Regardless of whether one likes this development or result in Japan or not, it at least represents an attempt to grasp the legal challenges associated with the creation of AI works. The question arises as to whether this Japanese approach would also be possible in Germany.

Copyright and AI in Germany

The legal situation regarding copyright infringements by artificial intelligence (AI) in Germany has not yet been conclusively clarified. According to the current legal opinion and situation, an AI itself cannot at least not be recognized as an author, since works are defined according to Section 2 of the Copyright Act as personal intellectual creations that must be of human origin.

Since there is no “human creation”, works created by AI are not protected by copyright. However, users of AI technologies and developers of such systems find themselves in a legal gray area, especially when AI software processes data and content protected by copyright.

This is where Section 44b UrhG comes into play, which legalizes the use of copyrighted works for training AI, so-called “data mining”, under certain conditions.

However, the question of liability for copyright infringements by AI has not yet been resolved. In Germany, liability depends on the specific circumstances of the infringement.

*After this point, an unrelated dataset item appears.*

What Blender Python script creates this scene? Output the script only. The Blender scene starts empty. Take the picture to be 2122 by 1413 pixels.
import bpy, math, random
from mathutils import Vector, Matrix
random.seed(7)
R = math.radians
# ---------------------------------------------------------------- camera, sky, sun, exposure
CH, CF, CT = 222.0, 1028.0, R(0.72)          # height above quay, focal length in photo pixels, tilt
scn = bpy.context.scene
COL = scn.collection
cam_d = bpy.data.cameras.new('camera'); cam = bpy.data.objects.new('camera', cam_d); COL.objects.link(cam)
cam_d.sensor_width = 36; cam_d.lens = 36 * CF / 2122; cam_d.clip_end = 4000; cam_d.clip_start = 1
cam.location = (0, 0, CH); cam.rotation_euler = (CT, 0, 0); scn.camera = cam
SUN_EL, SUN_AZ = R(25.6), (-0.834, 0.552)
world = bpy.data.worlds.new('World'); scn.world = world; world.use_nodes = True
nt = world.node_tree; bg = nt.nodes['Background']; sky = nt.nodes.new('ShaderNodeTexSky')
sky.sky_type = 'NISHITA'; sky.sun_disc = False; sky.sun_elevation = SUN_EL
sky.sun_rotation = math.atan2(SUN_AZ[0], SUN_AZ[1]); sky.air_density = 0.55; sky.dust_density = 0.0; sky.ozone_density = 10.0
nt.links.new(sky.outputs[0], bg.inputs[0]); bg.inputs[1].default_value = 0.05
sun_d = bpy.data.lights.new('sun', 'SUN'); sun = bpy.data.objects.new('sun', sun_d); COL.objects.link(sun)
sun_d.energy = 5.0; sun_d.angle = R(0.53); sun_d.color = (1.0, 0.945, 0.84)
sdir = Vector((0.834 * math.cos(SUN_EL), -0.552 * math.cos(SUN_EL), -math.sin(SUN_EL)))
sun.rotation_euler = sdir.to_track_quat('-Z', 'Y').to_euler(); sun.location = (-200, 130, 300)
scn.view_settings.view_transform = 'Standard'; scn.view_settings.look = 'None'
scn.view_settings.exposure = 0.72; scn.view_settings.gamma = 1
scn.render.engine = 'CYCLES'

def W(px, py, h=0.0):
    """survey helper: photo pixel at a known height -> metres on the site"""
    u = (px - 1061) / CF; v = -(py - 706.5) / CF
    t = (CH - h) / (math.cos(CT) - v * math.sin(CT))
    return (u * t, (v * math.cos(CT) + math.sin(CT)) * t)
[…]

Depending on the case, the user, but in individual cases also the developer or provider of the AI ​​software, could regularly be held liable.

Legal problems could arise in particular if AI software is used to generate content that resembles or reproduces copyrighted works, i.e. in particular if the AI ​​copies a copyrighted image from the Internet or combines several such images in such a way that that the original images are still clearly visible.

For Germany, it can currently be said that there is no copyright on AI-generated works and the legal situation regarding copyright infringements is not always clear. Finally, the question arises: Can the development in Japan also be groundbreaking for Germany?

Disadvantages of Japanese copyright law for Germany

In my opinion, it must first be noted that the recent changes to Japanese copyright law are in clear contrast to the German legal situation. In Germany, authorship is clearly defined as a human creation.

The introduction of a law that recognizes AI as a possible author or that specifically protects an artist's style would lead to a fundamental redefinition of authorship, which raises far-reaching legal questions and entails corresponding consequences for the handling of copyright.

In addition, enforcing such a law is likely to be difficult in Germany, as it would have to be clarified to what extent an AI software has reproduced an artist's style and whether this constitutes a copyright infringement. This could lead to a flood of litigation that would be difficult to manage, especially if the assessment criteria are unclear.

Advantages of Japanese copyright law for Germany

On the other hand, the “Japanese way” shows a way in which creative professions can be better protected from unauthorized reproduction and commercial exploitation of their styles by AI systems. This would strengthen the creative sector and give creators more control over the use of their works.

Clear rules about who and what is protected by copyright when works are created using AI software could increase legal certainty for developers of AI applications as well as artists and content creators.

Finally, protecting individual style could incentivize artists to continue creating high-quality and unique works, knowing that their personal style is legally protected and cannot be easily reproduced by AI software.

Assessment: Copyright and AI

Based on these considerations and taking into account the German legal culture and tradition, the arguments against adopting the Japanese regulations seem to me to outweigh them. The German legal situation places human creativity at the center of copyright law and attaches great importance to a clear distinction between human and machine creation.

Adapting to the Japanese model would require a fundamental change in this understanding, which would create more problems than it would solve.

As a consequence, this means that we must continue to ask ourselves the question of how we protect works created by humans when they can be used and imitated by AI software without any special effort.